La Cour d’Appel se basant surtout sur l’arrêt Peoples a conclu que BCE n’avait pas fait la preuve qu’elle avait considéré les droits des détenteurs de débentures. Comme les motifs du jugement de la Cour suprême ne sont pas encore connus, nous ne savons pas si elle est d’avis que BCE n’avait pas l’obligation de considérer les intérêts des détenteurs de débentures ou si elle est d’avis que la transaction ne donne pas ouverture au recours de l’article 241 LCSA.

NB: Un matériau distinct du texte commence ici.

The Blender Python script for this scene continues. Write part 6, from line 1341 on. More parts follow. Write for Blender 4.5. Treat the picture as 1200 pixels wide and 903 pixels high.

Reste que pour tout administrateur d’une société créée en vertu de la loi fédérale, sachez que des recours peuvent être intentés et que les pouvoirs des tribunaux sont très larges. Nous reproduisons ci-après le paragraphe 241(3) LCSA :

  • (3) Le tribunal peut, en donnant suite aux demandes visées au présent article, rendre les ordonnances provisoires ou définitives qu’il estime pertinentes pour, notamment :
    1. empêcher le comportement contesté
    2. nommer un séquestre ou un séquestre-gérant;
    3. réglementer les affaires internes de la société en modifiant les statuts ou les règlements administratifs ou en établissant ou en modifiant une convention unanime des actionnaires;
    4. prescrire l’émission ou l’échange de valeurs mobilières;
    5. faire des nominations au conseil d’administration, soit pour remplacer tous les administrateurs en fonctions ou certains d’entre eux, soit pour en augmenter le nombre;
    6. enjoindre à la société, sous réserve du paragraphe (6), ou à toute autre personne, d’acheter des valeurs mobilières d’un détenteur;
    7. enjoindre à la société, sous réserve du paragraphe (6), ou à toute autre personne, de rembourser aux détenteurs une partie des fonds qu’ils ont versés pour leurs valeurs mobilières;
    8. modifier les clauses d’une opération ou d’un contrat auxquels la société est partie ou de les résilier, avec indemnisation de la société ou des autres parties;
    9. enjoindre à la société de lui fournir, ainsi qu’à tout intéressé, dans le délai prescrit, ses états financiers en la forme exigée à l’article 155, ou de rendre compte en telle autre forme qu’il peut fixer;
    10. indemniser les personnes qui ont subi un préjudice;
    11. prescrire la rectification des registres ou autres livres de la société, conformément à l’article 243;
    12. prononcer la liquidation et la dissolution de la société;
    13. prescrire la tenue d’une enquête conformément à la partie XIX;
    14. soumettre en justice toute question litigieuse.

Ces pouvoirs sont très étendus. Donc, la position d’actionnaire majoritaire et d’administrateur confère beaucoup de latitude, mais encore faut-il agir en respectant les droits et intérêts d’autres parties.